BUSINESS

Darkness at noon in West Bengal

By Subir Roy
October 17, 2007 10:58 IST

The new economic dawn that Chief Minister Buddhadeb Bhattacharjee has been seeking to initiate in West Bengal may have received a severe jolt from two ongoing developments. One is the fallout from the death of a Muslim youth, Rizwanur Rahman, and the other is the unabating public protests in the districts against the malfunctioning of the state's public distribution system.

The fear is that these two will weaken the hand of Bhattacharjee, who is the best thing that has happened to the state in a long time and who already has to fight on several fronts to keep his economic initiative going.

The two developments are particularly important for the ruling dispensation of West Bengal as they strike at the roots of what both the people of the state and their rulers hold dear. The state seeks to take pride in its social attitudes and social policy.

A big question has been posed against them by the death of Rizwan. He fell in love with and married Priyanka Todi, after which followed a period of harassment to back out of the marriage. The city police played a clear role in putting pressure on him. Eventually his dead body was found near the railways tracks on the outskirts of the city.

Priyanka's father is Ashok Todi is a cricket bookie turned hosiery mill owner who appears to have been introduced to the city police commissioner Prasun Mukherjee by cricketer Sourav Ganguly's brother Snehashis, who is assistant secretary to the Cricket Association of Bengal.

The police chief, in case you have forgotten, is head of the state's cricket body, for which position he had fought a memorable battle, at the behest of the chief minister, against Jagmohan Dalmiya and initially lost. The big issue is: How did Rizwan die? Was it murder or suicide? If it was the latter, which few believe, was he driven to it by police harassment? Three senior police officers' names are being freely mentioned in the saturation daily news coverage that the issue has been getting.

The government and the CPI(M) have been fumbling. Elder statesman Jyoti Basu first announced that two officers had been transferred and then ate his words. The government has been conducting an enquiry by the same police force whose senior officers may be culpable, Rizwan's family has demanded the investigation be handed over to the CBI, the state government has instead initiated a judicial enquiry.

In a leftist-ruled state, top cops seem to be quite thick with big money of the not too savoury kind. Worse, one of the top cops in the thick of the controversy is closely linked to the chief minister. What does it do to his image, which has till now been as white as his dhoti?

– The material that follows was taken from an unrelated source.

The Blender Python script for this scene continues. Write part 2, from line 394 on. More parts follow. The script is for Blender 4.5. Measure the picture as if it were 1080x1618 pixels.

Many see the whole matter as the end of Bhattacharjee's innocence. He can henceforth be expected to sound more like an apparatchik and less like a change agent who has not been entirely conditioned by the system. Even more important, what does this do to the state's self-image of being above religious backwardness?

Right now the image of the state government is in the mud in urban areas. This, when Bhattacharjee helped swing back the urban vote that the Left Front had lost to the Trinamool Congress, led by Mamata Banerjee. Cynicism towards the authorities, be they cops or politicians, is at an all-time high.

If you think the negative mood is an urban phenomenon, created by the media, the countryside poses an even greater challenge to left rule. A fire, in the form of popular violence against the malfunctioning of the rationing system, is spreading from one district to another -- from Bankura to Birbhum to Bardhaman.

Ration shop owners, their licences and their houses are being attacked and set on fire by a popular fury that sees food meant for the public distribution system being diverted to the open market. This has the attributes of a grassroots movement -- it began in the poorest parts of the state -- with state-level leaders of opposition parties being conspicuous by their absence.

What is particularly worrisome for the ruling Left Front is that the panchayat elections are due early next year. What will be the outcome if the countryside continues to burn like this?

Some are asking if this movement can eventually be the nemesis of left rule, drawing a parallel with the food agitation of the mid-sixties, which ousted the Congress and brought the United Front to power.

The agitation may die down but it may not also. What is certain is that the public distribution system is both inefficient and corrupt with a nexus between a new class that has emerged through its connections with the political setup that has been in power for three decades now.

The irony is that these troubles have hit Bhattacharjee when he seems to be succeeding in his attempt to bring industrialisation to the state. Right in the midst of the twin turmoils he signed agreements with two industrial groups -- Jai Balaji and Videocon -- to set up two steel mills in the state, bringing the total number of new steel projects announced to five, involving an investment of Rs 70,000 crore (Rs 700 billion).

The state seems at least ready to reap the benefits of the removal of freight equalisation, helped by the global boom in steel prices. The Tatas' car project in Singur is making clear, if slow, progress and the state has submitted to the Centre a fresh application for a chemicals hub at a new site after the government decided to shift it in the face of intense violent protests in Nandigram.

The state needs the industrialisation desperately to make a dent in poverty. Its human development record remains distinctly mediocre, quite unlike that of a state like Tamil Nadu, which is racing to the top (from seventh in 1981 to third in 2001) or even Rajasthan, which has improved its relative position (from 12th to ninth) and has come up right behind West Bengal (at 8th right throughout) in the league table of 15 important states.

But there can hardly be industrialisation without peace.